TBMM - Fazilet Partisi'nden 1999 yılında milletvekili seçilen ancak göreve başlamadan milletvekilliği düşürülen Merve Kavakçı, 13 yıl aradan sonra Meclis'e geldi. Vatandaş olarak kendi 28 Şubat'ının devam ettiğini söyleyen Kavakçı, kendisi gibi bir çok arkadaşının da hala aynı süreci yaşadığını iddia etti.
 
TBMM Darbe ve Muhtıraları Araştırma Komisyonu'nda görüşlerine başvurulan Kavakçı, daha sonra gazetecilerin sorularını yanıtladı.
 
Siyasetin kadınlar için zor bir alan olduğunu anlatan Kavakçı, o dönemde olduğu gibi bu dönemde de kadın kadar erkeklerin de mağdur edildiğini söyledi. 

GÜL VE KAPUSUZ'DAN İKNA ZİYARETİ

1999 yılında yaşanan bu olaya ilişkin bilinmeyen detaylardan bahseden Kavakçı, Ecevit'in kendisine Hüsamettin Özkan aracılığıyla 'Gelsin milletvekili olsun ama genel kurula girmesin' teklifini gönderdiğini söyledi.

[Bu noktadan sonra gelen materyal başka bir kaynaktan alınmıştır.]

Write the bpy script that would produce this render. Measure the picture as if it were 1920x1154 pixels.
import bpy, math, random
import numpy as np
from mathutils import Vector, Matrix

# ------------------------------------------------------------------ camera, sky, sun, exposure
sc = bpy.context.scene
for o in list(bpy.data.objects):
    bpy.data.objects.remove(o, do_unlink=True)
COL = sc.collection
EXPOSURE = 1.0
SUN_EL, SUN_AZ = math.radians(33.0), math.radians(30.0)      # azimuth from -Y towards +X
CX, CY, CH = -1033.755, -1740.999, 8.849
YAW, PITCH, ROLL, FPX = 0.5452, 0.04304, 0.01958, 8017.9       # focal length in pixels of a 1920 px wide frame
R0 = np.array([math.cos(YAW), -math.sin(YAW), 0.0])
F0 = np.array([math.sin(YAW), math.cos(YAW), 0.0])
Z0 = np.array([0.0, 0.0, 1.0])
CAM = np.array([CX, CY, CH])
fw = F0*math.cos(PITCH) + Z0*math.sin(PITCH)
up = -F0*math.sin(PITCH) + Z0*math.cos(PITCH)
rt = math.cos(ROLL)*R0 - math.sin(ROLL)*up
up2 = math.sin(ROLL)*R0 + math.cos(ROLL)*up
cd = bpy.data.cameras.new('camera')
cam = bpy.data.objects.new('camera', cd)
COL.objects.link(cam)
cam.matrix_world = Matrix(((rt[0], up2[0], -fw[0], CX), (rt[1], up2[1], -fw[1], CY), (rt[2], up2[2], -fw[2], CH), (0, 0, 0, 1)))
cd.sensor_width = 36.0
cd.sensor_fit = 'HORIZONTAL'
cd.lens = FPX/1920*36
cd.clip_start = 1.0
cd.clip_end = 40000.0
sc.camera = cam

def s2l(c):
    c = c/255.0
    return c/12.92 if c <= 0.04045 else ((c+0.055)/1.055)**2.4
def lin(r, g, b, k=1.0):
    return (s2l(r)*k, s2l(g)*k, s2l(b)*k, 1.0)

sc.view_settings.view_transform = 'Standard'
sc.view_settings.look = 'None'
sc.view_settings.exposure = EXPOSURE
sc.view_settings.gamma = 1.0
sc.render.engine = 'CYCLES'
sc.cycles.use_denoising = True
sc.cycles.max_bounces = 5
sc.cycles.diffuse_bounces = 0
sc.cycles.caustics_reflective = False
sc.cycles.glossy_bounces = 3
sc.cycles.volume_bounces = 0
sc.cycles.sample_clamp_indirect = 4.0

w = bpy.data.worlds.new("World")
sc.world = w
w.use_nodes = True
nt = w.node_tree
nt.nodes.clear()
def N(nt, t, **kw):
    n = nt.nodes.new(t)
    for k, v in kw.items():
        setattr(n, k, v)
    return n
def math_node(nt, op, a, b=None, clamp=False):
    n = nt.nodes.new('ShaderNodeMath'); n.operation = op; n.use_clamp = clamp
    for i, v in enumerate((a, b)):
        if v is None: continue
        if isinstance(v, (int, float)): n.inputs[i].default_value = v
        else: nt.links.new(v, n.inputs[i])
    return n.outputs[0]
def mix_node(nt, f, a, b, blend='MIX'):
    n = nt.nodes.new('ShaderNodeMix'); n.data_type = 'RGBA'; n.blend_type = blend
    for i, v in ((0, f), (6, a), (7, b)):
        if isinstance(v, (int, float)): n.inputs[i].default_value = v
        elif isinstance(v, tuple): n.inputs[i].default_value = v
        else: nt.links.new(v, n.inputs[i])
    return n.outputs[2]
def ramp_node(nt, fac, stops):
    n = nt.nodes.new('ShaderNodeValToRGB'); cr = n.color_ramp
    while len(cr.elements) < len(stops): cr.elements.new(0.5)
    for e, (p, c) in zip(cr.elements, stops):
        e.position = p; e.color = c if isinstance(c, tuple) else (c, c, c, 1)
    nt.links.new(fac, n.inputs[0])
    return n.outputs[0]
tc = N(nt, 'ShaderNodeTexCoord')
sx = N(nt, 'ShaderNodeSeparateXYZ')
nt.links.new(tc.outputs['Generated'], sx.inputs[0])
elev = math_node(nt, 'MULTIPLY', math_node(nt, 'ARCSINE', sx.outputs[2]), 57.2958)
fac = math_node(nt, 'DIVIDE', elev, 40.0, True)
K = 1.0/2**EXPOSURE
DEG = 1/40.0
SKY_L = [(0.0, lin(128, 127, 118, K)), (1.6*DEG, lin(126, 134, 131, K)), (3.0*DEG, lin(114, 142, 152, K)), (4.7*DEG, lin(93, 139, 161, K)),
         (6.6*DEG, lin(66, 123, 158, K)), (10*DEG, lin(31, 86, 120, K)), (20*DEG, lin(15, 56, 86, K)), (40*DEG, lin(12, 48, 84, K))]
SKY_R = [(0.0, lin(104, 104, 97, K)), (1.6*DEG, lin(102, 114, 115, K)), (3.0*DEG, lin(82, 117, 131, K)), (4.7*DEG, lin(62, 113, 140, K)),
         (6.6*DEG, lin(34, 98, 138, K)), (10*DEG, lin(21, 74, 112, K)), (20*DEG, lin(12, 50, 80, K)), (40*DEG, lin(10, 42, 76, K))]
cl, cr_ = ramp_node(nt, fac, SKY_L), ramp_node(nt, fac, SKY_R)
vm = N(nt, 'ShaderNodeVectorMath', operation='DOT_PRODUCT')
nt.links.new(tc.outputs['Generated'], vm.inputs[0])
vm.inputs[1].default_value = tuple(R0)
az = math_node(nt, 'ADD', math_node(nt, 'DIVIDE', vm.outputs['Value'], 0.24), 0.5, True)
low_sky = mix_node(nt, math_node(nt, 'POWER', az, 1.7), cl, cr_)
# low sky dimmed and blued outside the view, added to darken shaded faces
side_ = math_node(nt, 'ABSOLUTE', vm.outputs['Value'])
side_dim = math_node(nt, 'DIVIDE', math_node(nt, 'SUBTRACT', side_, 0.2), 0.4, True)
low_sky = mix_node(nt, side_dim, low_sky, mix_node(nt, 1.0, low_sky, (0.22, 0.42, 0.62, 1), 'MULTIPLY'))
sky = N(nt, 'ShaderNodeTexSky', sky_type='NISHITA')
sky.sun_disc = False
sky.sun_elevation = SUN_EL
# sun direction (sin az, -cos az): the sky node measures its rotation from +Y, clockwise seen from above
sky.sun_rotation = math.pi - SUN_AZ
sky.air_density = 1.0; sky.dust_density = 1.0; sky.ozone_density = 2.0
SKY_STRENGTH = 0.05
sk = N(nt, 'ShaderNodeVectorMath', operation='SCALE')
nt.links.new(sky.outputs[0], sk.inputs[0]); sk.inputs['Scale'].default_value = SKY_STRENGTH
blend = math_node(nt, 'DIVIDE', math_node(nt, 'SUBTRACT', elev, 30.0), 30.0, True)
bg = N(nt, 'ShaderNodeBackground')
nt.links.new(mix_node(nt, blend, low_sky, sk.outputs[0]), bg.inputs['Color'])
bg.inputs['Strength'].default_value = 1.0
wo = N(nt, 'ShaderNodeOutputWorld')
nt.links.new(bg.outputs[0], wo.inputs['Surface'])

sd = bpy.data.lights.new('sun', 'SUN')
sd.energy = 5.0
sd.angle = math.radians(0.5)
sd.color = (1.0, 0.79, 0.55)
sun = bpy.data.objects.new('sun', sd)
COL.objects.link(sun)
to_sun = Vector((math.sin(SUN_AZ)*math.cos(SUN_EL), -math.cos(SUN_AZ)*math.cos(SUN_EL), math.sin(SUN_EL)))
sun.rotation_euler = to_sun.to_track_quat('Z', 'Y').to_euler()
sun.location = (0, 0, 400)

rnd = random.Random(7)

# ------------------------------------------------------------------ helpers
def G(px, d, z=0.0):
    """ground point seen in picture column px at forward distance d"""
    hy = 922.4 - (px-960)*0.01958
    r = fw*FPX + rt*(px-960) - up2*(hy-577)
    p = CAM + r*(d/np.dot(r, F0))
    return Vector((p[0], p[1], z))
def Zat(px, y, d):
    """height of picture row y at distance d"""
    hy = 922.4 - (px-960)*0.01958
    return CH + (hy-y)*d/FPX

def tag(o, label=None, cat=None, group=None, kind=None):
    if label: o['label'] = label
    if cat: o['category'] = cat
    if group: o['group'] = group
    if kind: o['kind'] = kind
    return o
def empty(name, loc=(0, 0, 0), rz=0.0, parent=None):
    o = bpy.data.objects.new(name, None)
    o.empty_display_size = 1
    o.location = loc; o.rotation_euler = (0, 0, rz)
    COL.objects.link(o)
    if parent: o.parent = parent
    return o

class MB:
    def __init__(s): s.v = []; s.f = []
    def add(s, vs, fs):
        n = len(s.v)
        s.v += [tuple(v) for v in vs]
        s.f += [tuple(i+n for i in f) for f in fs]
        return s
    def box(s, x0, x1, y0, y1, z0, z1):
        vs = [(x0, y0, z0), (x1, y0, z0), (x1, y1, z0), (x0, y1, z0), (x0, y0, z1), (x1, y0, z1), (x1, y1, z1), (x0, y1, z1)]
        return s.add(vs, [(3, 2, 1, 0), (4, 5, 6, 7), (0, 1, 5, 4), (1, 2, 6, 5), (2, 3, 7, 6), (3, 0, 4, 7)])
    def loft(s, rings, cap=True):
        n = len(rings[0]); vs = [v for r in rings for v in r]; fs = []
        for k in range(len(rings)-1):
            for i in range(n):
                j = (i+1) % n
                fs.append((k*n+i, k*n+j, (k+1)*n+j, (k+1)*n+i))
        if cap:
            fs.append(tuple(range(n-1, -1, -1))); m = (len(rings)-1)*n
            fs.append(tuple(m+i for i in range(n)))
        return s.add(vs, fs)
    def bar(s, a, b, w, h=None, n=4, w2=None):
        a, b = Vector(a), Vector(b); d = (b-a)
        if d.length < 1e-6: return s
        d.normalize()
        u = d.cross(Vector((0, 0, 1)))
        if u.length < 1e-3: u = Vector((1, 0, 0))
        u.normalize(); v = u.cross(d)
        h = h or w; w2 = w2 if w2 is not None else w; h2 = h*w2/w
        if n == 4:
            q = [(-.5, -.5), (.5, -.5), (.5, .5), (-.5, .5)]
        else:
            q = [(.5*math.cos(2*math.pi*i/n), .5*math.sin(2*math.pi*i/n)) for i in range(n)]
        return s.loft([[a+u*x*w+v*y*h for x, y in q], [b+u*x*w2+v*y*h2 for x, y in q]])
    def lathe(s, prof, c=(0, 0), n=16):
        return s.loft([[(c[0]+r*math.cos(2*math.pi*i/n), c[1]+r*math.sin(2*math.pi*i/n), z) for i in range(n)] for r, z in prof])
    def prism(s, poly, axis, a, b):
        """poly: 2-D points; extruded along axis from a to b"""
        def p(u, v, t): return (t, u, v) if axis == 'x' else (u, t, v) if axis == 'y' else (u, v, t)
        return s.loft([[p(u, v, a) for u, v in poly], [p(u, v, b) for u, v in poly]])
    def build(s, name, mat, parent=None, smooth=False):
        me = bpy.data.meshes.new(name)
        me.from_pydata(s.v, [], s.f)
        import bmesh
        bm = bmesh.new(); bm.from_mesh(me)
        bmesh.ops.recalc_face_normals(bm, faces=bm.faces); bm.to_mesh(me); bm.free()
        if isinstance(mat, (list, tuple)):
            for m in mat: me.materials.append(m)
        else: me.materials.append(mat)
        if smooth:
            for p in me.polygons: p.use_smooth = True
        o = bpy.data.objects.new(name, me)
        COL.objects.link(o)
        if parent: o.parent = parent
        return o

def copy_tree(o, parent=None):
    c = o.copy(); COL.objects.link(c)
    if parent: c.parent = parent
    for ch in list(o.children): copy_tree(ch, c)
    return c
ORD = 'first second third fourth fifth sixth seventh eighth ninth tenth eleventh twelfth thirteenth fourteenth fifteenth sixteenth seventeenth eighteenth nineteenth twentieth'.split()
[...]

Dönemin Fazilet Partisi Milletvekili Abdullah Gül ve Salih Kapusuz'un yemin töreninden bir gün önce eve geldiğini söyleyen Merve Kavakçı, 'Geçici Meclis Başkanı Sayın Septioğlu'nun elini öp, o yemin et derse edersin, etme derse etmezsin.' dediklerini anlattı. Genel Başkan Recai Kutan ise Kavakçı'dan, Genel Kurul'a dakikalar kala yemin etmemesini istemiş ancak Kavakçı kabul etmeyerek sert bir karşılık vermiş.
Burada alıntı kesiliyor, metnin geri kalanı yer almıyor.